▸ **Exercise aim**
The required output consists solely of the lines from the top of the listing through the line containing "F8.make(iv, MATS['leaf_green_single'], MATS['leaf_green'], 0)", transcribed exactly.

+---+

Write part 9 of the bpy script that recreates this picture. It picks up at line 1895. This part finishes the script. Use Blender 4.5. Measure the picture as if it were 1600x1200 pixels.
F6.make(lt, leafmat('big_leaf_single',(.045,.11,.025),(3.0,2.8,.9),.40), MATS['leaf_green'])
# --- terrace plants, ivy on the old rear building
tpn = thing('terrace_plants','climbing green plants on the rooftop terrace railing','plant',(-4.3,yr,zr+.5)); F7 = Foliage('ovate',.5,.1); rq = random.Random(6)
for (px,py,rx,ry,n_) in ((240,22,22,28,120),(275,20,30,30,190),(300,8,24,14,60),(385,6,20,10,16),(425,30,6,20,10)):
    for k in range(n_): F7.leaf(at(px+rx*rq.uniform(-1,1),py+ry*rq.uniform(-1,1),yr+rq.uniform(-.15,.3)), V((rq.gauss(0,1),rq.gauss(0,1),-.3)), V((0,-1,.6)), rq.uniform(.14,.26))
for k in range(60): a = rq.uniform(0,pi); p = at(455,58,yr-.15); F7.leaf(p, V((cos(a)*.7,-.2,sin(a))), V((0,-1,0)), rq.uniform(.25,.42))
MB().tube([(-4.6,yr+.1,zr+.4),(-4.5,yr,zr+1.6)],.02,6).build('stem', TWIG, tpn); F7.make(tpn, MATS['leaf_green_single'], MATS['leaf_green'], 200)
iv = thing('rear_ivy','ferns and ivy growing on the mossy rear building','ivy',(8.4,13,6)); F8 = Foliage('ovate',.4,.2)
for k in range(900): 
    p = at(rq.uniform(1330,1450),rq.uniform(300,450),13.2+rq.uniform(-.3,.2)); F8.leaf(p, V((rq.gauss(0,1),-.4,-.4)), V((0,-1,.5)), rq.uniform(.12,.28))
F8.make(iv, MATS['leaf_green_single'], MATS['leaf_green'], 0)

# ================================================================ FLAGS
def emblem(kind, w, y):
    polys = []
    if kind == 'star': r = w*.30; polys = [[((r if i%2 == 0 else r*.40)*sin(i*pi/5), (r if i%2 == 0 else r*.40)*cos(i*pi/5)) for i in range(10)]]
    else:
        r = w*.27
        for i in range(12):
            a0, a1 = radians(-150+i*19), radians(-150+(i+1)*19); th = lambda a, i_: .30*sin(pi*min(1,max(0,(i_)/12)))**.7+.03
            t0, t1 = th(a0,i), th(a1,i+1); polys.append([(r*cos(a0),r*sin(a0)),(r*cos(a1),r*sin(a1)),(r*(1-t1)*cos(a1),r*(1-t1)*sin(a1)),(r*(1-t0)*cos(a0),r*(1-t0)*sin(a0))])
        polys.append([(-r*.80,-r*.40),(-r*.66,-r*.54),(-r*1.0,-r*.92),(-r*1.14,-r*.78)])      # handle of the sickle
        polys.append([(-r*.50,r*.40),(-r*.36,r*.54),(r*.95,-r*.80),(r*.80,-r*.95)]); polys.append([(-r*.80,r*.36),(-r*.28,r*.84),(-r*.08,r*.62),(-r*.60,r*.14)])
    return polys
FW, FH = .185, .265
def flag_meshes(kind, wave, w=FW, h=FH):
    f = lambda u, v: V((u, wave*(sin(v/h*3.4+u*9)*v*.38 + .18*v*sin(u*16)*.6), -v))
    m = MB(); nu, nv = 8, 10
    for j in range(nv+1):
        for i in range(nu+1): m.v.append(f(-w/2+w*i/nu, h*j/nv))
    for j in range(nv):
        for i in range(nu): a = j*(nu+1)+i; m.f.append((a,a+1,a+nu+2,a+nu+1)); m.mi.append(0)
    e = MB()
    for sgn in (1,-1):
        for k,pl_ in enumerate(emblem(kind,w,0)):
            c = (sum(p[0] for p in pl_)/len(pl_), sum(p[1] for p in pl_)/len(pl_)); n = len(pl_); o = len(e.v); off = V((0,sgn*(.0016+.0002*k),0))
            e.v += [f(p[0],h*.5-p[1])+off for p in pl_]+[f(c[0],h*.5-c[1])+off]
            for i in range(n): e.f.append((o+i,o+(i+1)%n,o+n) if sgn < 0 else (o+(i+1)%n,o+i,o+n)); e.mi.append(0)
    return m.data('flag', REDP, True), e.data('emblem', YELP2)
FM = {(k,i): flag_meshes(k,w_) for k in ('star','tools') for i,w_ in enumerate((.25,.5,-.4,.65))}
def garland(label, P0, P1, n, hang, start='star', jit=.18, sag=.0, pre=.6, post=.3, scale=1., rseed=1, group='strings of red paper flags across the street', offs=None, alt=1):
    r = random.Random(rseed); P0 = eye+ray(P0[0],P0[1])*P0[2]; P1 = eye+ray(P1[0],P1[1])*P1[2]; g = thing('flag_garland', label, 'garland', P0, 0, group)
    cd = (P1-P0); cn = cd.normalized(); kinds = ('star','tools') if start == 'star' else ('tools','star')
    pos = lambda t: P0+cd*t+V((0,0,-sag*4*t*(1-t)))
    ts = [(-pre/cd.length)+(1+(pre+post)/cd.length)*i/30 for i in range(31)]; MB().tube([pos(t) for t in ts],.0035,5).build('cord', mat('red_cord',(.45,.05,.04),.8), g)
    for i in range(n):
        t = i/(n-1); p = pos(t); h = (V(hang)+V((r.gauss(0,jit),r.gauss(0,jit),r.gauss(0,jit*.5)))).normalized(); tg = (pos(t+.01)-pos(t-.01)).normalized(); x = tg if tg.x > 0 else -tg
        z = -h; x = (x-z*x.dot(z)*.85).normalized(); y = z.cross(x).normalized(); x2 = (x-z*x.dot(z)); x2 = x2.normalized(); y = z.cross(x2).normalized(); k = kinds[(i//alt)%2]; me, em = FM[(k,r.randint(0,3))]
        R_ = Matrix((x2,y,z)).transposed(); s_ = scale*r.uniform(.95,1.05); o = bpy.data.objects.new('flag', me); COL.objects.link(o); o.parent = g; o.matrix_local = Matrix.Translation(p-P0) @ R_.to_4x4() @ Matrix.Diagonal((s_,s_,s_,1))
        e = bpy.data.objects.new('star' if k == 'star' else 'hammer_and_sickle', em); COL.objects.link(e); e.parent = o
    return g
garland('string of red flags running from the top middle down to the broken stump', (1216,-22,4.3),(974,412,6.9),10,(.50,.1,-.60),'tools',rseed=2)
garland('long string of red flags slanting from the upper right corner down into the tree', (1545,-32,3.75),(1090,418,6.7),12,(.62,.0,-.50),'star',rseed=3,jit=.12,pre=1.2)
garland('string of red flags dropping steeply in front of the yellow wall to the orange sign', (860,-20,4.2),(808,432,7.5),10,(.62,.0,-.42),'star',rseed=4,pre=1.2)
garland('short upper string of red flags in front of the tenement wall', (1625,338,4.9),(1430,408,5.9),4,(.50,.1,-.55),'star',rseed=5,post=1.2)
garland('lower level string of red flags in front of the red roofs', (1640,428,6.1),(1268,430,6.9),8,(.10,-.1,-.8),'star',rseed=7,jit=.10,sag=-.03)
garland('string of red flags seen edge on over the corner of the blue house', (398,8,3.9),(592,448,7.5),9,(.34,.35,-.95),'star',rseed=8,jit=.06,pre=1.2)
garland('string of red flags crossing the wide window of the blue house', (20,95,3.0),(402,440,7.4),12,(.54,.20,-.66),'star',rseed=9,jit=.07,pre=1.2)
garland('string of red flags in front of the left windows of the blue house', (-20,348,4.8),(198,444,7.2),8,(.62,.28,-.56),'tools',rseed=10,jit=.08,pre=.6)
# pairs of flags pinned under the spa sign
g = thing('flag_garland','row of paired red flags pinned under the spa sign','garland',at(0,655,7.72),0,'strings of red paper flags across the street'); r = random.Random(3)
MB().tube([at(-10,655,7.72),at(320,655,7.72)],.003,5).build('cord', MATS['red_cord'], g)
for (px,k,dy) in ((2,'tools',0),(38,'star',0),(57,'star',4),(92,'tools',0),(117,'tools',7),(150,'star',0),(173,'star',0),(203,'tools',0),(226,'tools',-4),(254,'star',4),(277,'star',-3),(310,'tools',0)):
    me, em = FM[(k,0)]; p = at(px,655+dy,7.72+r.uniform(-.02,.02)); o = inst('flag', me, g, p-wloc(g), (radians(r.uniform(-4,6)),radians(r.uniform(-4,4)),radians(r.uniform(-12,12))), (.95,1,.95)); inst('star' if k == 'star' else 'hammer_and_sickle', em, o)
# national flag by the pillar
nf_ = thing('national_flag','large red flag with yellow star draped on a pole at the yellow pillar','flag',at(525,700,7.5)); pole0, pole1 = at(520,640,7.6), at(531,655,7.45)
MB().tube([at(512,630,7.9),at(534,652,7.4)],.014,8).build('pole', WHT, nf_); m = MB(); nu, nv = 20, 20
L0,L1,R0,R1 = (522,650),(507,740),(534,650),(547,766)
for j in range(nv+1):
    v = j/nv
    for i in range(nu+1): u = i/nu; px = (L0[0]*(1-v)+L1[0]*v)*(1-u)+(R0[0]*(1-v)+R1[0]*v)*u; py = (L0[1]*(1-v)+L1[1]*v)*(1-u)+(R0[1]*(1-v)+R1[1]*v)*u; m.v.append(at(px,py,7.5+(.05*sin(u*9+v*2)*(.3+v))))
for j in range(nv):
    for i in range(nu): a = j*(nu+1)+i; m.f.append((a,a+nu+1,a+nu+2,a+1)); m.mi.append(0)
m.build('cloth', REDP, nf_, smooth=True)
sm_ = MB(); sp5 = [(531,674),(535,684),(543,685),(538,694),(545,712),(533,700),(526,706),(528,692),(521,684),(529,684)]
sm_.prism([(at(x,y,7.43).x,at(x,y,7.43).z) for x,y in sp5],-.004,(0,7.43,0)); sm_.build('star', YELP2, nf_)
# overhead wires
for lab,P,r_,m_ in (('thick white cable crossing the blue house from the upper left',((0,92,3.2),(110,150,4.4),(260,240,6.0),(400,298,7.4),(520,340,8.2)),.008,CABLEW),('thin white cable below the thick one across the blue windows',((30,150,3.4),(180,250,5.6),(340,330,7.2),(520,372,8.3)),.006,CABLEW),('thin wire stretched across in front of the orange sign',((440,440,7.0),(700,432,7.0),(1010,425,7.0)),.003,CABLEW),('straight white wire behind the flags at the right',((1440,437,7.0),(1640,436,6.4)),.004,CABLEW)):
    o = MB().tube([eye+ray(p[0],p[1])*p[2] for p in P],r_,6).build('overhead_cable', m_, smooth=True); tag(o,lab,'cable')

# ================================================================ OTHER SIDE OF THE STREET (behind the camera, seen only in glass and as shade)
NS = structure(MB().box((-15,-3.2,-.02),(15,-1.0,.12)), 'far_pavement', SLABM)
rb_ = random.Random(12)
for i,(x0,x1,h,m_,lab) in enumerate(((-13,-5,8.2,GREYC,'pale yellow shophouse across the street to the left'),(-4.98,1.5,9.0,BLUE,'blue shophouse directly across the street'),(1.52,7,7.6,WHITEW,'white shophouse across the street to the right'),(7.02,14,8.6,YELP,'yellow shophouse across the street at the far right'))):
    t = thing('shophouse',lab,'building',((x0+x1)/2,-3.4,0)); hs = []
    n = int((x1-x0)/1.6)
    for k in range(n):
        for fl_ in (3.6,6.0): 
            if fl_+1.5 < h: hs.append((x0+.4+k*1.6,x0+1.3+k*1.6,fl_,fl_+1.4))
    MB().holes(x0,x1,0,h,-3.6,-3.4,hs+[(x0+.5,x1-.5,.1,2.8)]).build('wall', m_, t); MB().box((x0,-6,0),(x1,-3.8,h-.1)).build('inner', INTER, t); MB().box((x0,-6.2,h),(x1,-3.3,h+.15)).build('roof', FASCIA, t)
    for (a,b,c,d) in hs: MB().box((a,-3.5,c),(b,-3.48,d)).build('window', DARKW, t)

+---+

▸ **Task response**
Write part 9 of the bpy script that recreates this picture. It picks up at line 1895. This part finishes the script. Use Blender 4.5. Measure the picture as if it were 1600x1200 pixels.
F6.make(lt, leafmat('big_leaf_single',(.045,.11,.025),(3.0,2.8,.9),.40), MATS['leaf_green'])
# --- terrace plants, ivy on the old rear building
tpn = thing('terrace_plants','climbing green plants on the rooftop terrace railing','plant',(-4.3,yr,zr+.5)); F7 = Foliage('ovate',.5,.1); rq = random.Random(6)
for (px,py,rx,ry,n_) in ((240,22,22,28,120),(275,20,30,30,190),(300,8,24,14,60),(385,6,20,10,16),(425,30,6,20,10)):
    for k in range(n_): F7.leaf(at(px+rx*rq.uniform(-1,1),py+ry*rq.uniform(-1,1),yr+rq.uniform(-.15,.3)), V((rq.gauss(0,1),rq.gauss(0,1),-.3)), V((0,-1,.6)), rq.uniform(.14,.26))
for k in range(60): a = rq.uniform(0,pi); p = at(455,58,yr-.15); F7.leaf(p, V((cos(a)*.7,-.2,sin(a))), V((0,-1,0)), rq.uniform(.25,.42))
MB().tube([(-4.6,yr+.1,zr+.4),(-4.5,yr,zr+1.6)],.02,6).build('stem', TWIG, tpn); F7.make(tpn, MATS['leaf_green_single'], MATS['leaf_green'], 200)
iv = thing('rear_ivy','ferns and ivy growing on the mossy rear building','ivy',(8.4,13,6)); F8 = Foliage('ovate',.4,.2)
for k in range(900): 
    p = at(rq.uniform(1330,1450),rq.uniform(300,450),13.2+rq.uniform(-.3,.2)); F8.leaf(p, V((rq.gauss(0,1),-.4,-.4)), V((0,-1,.5)), rq.uniform(.12,.28))
F8.make(iv, MATS['leaf_green_single'], MATS['leaf_green'], 0)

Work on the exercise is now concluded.